- _Task description_
Restate word for word the lines of the data below, from the first through the one that has "COL = S.collection".

--- Begin ---

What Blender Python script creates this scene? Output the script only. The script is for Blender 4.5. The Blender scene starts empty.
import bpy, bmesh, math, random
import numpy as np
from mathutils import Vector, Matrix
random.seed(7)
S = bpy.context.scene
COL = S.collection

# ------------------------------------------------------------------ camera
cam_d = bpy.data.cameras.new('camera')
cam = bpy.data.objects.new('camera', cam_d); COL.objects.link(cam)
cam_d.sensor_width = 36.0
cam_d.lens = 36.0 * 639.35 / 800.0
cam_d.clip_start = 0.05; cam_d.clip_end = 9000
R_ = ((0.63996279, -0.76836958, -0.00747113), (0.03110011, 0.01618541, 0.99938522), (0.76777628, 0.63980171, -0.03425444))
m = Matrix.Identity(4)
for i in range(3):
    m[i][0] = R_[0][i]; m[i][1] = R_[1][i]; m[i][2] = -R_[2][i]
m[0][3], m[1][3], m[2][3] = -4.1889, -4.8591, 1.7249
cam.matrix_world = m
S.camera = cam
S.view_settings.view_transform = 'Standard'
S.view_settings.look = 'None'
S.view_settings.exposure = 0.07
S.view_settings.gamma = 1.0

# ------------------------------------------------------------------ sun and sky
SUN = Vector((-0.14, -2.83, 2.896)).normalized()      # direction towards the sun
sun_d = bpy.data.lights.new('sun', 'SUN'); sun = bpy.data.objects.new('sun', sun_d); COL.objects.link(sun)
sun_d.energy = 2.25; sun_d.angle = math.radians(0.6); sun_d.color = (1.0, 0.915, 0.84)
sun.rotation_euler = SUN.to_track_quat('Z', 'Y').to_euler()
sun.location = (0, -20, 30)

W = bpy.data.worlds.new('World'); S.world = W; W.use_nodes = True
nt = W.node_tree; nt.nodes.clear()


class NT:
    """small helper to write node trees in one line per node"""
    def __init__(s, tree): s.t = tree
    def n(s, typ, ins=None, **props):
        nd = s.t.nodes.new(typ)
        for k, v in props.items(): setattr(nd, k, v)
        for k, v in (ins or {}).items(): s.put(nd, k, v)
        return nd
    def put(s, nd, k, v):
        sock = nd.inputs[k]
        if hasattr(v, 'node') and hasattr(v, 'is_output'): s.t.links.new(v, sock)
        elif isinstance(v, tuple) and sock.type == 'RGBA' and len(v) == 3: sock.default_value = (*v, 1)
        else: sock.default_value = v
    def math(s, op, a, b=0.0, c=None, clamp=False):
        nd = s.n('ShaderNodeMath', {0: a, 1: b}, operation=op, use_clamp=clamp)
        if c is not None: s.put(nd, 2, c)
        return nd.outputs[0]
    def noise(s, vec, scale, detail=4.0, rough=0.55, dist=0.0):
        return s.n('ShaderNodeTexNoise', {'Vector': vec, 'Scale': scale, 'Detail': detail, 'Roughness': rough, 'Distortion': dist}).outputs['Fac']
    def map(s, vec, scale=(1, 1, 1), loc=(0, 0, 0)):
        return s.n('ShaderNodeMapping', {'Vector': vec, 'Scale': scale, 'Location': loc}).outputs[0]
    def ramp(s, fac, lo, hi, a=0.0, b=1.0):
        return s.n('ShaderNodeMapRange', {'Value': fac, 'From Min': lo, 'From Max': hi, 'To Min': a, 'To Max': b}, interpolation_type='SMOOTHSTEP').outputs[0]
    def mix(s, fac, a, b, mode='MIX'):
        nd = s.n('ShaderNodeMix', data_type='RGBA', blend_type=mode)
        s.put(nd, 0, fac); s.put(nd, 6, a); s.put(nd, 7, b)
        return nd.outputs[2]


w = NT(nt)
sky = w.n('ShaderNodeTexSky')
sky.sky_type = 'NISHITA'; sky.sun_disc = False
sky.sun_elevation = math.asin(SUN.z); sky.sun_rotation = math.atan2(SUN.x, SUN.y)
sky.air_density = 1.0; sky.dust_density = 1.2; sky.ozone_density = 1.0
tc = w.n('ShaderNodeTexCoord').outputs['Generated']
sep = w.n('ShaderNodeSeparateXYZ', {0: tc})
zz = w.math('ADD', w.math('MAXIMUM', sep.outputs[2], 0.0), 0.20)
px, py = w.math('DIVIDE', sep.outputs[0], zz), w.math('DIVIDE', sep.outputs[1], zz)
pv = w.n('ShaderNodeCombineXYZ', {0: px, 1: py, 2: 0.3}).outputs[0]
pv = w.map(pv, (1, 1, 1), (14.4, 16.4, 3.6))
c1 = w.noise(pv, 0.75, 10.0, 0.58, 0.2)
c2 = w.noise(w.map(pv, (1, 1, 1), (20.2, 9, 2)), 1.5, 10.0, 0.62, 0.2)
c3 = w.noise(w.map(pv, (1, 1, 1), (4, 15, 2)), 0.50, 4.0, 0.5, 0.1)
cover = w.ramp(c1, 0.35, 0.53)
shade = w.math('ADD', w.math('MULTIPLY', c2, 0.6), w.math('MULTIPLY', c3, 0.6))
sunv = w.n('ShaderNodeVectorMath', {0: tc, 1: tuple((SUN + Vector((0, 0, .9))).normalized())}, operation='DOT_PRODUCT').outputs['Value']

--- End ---

- _Finished task_
What Blender Python script creates this scene? Output the script only. The script is for Blender 4.5. The Blender scene starts empty.
import bpy, bmesh, math, random
import numpy as np
from mathutils import Vector, Matrix
random.seed(7)
S = bpy.context.scene
COL = S.collection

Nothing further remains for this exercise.